======== Stored rows
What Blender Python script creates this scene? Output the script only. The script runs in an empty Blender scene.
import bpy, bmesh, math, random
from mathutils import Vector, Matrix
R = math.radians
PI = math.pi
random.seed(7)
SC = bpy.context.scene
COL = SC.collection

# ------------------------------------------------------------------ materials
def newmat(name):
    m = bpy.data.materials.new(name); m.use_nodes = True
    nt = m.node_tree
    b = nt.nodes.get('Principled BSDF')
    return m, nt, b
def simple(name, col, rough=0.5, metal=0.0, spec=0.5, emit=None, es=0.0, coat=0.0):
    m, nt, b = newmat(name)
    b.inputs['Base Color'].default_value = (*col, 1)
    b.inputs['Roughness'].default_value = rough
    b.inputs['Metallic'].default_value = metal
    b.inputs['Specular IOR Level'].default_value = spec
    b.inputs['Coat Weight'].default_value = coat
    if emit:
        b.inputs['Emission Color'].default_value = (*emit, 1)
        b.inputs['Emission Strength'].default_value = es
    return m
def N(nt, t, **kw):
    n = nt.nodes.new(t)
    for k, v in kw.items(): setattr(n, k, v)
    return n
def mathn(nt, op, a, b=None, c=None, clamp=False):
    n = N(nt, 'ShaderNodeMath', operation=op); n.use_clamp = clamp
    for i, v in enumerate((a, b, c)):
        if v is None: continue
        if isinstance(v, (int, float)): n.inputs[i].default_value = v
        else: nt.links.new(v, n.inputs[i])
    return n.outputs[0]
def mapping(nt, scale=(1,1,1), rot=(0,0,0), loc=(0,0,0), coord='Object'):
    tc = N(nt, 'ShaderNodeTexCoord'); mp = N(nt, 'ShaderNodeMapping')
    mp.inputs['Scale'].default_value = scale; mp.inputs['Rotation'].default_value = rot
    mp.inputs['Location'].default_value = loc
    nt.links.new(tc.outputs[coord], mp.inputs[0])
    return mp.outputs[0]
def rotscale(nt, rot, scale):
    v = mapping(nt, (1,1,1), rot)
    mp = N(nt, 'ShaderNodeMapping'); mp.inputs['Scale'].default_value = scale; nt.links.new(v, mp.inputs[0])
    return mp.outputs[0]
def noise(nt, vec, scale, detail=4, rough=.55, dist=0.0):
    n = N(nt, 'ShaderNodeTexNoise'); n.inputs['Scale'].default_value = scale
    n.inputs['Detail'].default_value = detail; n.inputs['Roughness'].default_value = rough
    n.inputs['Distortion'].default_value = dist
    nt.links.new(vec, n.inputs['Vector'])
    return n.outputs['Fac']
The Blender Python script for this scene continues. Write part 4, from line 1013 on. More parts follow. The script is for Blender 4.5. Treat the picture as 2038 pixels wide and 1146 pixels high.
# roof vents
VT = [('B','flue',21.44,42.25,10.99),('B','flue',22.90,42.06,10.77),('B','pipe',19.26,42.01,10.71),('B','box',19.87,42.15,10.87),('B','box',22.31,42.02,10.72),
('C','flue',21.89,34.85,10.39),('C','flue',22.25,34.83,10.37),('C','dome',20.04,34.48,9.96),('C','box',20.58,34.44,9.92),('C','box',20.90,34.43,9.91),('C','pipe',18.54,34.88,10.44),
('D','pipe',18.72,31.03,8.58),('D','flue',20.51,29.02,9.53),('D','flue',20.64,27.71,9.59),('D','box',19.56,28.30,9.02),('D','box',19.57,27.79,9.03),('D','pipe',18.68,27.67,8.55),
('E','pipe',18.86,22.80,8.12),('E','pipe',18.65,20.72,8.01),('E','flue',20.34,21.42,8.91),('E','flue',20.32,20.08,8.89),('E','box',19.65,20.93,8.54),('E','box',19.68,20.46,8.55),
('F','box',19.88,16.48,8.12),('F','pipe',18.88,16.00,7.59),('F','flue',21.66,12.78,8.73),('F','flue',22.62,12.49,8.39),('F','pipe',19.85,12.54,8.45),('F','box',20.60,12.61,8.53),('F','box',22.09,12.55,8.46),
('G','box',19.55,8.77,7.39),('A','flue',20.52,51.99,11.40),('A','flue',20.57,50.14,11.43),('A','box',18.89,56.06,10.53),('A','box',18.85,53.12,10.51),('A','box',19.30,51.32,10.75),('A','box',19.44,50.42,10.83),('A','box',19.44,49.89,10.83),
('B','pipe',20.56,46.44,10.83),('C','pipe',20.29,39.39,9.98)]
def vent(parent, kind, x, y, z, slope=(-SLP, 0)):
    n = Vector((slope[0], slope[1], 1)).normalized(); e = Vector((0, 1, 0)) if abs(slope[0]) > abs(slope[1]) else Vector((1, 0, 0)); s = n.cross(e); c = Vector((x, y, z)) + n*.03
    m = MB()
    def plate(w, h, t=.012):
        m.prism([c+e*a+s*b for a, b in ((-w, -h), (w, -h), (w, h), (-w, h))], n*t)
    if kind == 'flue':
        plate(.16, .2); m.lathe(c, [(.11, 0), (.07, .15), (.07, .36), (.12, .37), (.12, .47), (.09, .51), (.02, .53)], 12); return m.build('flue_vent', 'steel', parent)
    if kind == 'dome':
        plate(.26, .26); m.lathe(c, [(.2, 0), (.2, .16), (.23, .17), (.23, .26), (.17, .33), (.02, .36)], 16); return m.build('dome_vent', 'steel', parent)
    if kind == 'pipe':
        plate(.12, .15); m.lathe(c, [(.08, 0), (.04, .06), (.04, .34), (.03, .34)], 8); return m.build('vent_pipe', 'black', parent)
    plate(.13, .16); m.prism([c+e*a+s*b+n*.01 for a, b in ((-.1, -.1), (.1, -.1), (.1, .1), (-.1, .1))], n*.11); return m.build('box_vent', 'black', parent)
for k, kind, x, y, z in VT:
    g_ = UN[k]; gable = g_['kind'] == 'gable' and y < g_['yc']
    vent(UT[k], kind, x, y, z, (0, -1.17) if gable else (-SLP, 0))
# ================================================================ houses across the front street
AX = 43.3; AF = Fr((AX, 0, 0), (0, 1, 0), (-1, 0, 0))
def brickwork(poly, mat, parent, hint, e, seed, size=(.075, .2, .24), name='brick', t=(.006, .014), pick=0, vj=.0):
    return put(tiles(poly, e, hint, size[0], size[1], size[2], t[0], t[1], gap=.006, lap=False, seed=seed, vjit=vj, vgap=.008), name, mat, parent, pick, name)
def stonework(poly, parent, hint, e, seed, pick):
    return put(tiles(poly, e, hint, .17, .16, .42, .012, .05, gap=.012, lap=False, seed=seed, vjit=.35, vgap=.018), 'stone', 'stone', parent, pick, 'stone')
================
To do
Return all the data exactly as given.

Answer to the task
What Blender Python script creates this scene? Output the script only. The script runs in an empty Blender scene.
import bpy, bmesh, math, random
from mathutils import Vector, Matrix
R = math.radians
PI = math.pi
random.seed(7)
SC = bpy.context.scene
COL = SC.collection

# ------------------------------------------------------------------ materials
def newmat(name):
    m = bpy.data.materials.new(name); m.use_nodes = True
    nt = m.node_tree
    b = nt.nodes.get('Principled BSDF')
    return m, nt, b
def simple(name, col, rough=0.5, metal=0.0, spec=0.5, emit=None, es=0.0, coat=0.0):
    m, nt, b = newmat(name)
    b.inputs['Base Color'].default_value = (*col, 1)
    b.inputs['Roughness'].default_value = rough
    b.inputs['Metallic'].default_value = metal
    b.inputs['Specular IOR Level'].default_value = spec
    b.inputs['Coat Weight'].default_value = coat
    if emit:
        b.inputs['Emission Color'].default_value = (*emit, 1)
        b.inputs['Emission Strength'].default_value = es
    return m
def N(nt, t, **kw):
    n = nt.nodes.new(t)
    for k, v in kw.items(): setattr(n, k, v)
    return n
def mathn(nt, op, a, b=None, c=None, clamp=False):
    n = N(nt, 'ShaderNodeMath', operation=op); n.use_clamp = clamp
    for i, v in enumerate((a, b, c)):
        if v is None: continue
        if isinstance(v, (int, float)): n.inputs[i].default_value = v
        else: nt.links.new(v, n.inputs[i])
    return n.outputs[0]
def mapping(nt, scale=(1,1,1), rot=(0,0,0), loc=(0,0,0), coord='Object'):
    tc = N(nt, 'ShaderNodeTexCoord'); mp = N(nt, 'ShaderNodeMapping')
    mp.inputs['Scale'].default_value = scale; mp.inputs['Rotation'].default_value = rot
    mp.inputs['Location'].default_value = loc
    nt.links.new(tc.outputs[coord], mp.inputs[0])
    return mp.outputs[0]
def rotscale(nt, rot, scale):
    v = mapping(nt, (1,1,1), rot)
    mp = N(nt, 'ShaderNodeMapping'); mp.inputs['Scale'].default_value = scale; nt.links.new(v, mp.inputs[0])
    return mp.outputs[0]
def noise(nt, vec, scale, detail=4, rough=.55, dist=0.0):
    n = N(nt, 'ShaderNodeTexNoise'); n.inputs['Scale'].default_value = scale
    n.inputs['Detail'].default_value = detail; n.inputs['Roughness'].default_value = rough
    n.inputs['Distortion'].default_value = dist
    nt.links.new(vec, n.inputs['Vector'])
    return n.outputs['Fac']
The Blender Python script for this scene continues. Write part 4, from line 1013 on. More parts follow. The script is for Blender 4.5. Treat the picture as 2038 pixels wide and 1146 pixels high.
# roof vents
VT = [('B','flue',21.44,42.25,10.99),('B','flue',22.90,42.06,10.77),('B','pipe',19.26,42.01,10.71),('B','box',19.87,42.15,10.87),('B','box',22.31,42.02,10.72),
('C','flue',21.89,34.85,10.39),('C','flue',22.25,34.83,10.37),('C','dome',20.04,34.48,9.96),('C','box',20.58,34.44,9.92),('C','box',20.90,34.43,9.91),('C','pipe',18.54,34.88,10.44),
('D','pipe',18.72,31.03,8.58),('D','flue',20.51,29.02,9.53),('D','flue',20.64,27.71,9.59),('D','box',19.56,28.30,9.02),('D','box',19.57,27.79,9.03),('D','pipe',18.68,27.67,8.55),
('E','pipe',18.86,22.80,8.12),('E','pipe',18.65,20.72,8.01),('E','flue',20.34,21.42,8.91),('E','flue',20.32,20.08,8.89),('E','box',19.65,20.93,8.54),('E','box',19.68,20.46,8.55),
('F','box',19.88,16.48,8.12),('F','pipe',18.88,16.00,7.59),('F','flue',21.66,12.78,8.73),('F','flue',22.62,12.49,8.39),('F','pipe',19.85,12.54,8.45),('F','box',20.60,12.61,8.53),('F','box',22.09,12.55,8.46),
('G','box',19.55,8.77,7.39),('A','flue',20.52,51.99,11.40),('A','flue',20.57,50.14,11.43),('A','box',18.89,56.06,10.53),('A','box',18.85,53.12,10.51),('A','box',19.30,51.32,10.75),('A','box',19.44,50.42,10.83),('A','box',19.44,49.89,10.83),
('B','pipe',20.56,46.44,10.83),('C','pipe',20.29,39.39,9.98)]
def vent(parent, kind, x, y, z, slope=(-SLP, 0)):
    n = Vector((slope[0], slope[1], 1)).normalized(); e = Vector((0, 1, 0)) if abs(slope[0]) > abs(slope[1]) else Vector((1, 0, 0)); s = n.cross(e); c = Vector((x, y, z)) + n*.03
    m = MB()
    def plate(w, h, t=.012):
        m.prism([c+e*a+s*b for a, b in ((-w, -h), (w, -h), (w, h), (-w, h))], n*t)
    if kind == 'flue':
        plate(.16, .2); m.lathe(c, [(.11, 0), (.07, .15), (.07, .36), (.12, .37), (.12, .47), (.09, .51), (.02, .53)], 12); return m.build('flue_vent', 'steel', parent)
    if kind == 'dome':
        plate(.26, .26); m.lathe(c, [(.2, 0), (.2, .16), (.23, .17), (.23, .26), (.17, .33), (.02, .36)], 16); return m.build('dome_vent', 'steel', parent)
    if kind == 'pipe':
        plate(.12, .15); m.lathe(c, [(.08, 0), (.04, .06), (.04, .34), (.03, .34)], 8); return m.build('vent_pipe', 'black', parent)
    plate(.13, .16); m.prism([c+e*a+s*b+n*.01 for a, b in ((-.1, -.1), (.1, -.1), (.1, .1), (-.1, .1))], n*.11); return m.build('box_vent', 'black', parent)
for k, kind, x, y, z in VT:
    g_ = UN[k]; gable = g_['kind'] == 'gable' and y < g_['yc']
    vent(UT[k], kind, x, y, z, (0, -1.17) if gable else (-SLP, 0))
# ================================================================ houses across the front street
AX = 43.3; AF = Fr((AX, 0, 0), (0, 1, 0), (-1, 0, 0))
def brickwork(poly, mat, parent, hint, e, seed, size=(.075, .2, .24), name='brick', t=(.006, .014), pick=0, vj=.0):
    return put(tiles(poly, e, hint, size[0], size[1], size[2], t[0], t[1], gap=.006, lap=False, seed=seed, vjit=vj, vgap=.008), name, mat, parent, pick, name)
def stonework(poly, parent, hint, e, seed, pick):
    return put(tiles(poly, e, hint, .17, .16, .42, .012, .05, gap=.012, lap=False, seed=seed, vjit=.35, vgap=.018), 'stone', 'stone', parent, pick, 'stone')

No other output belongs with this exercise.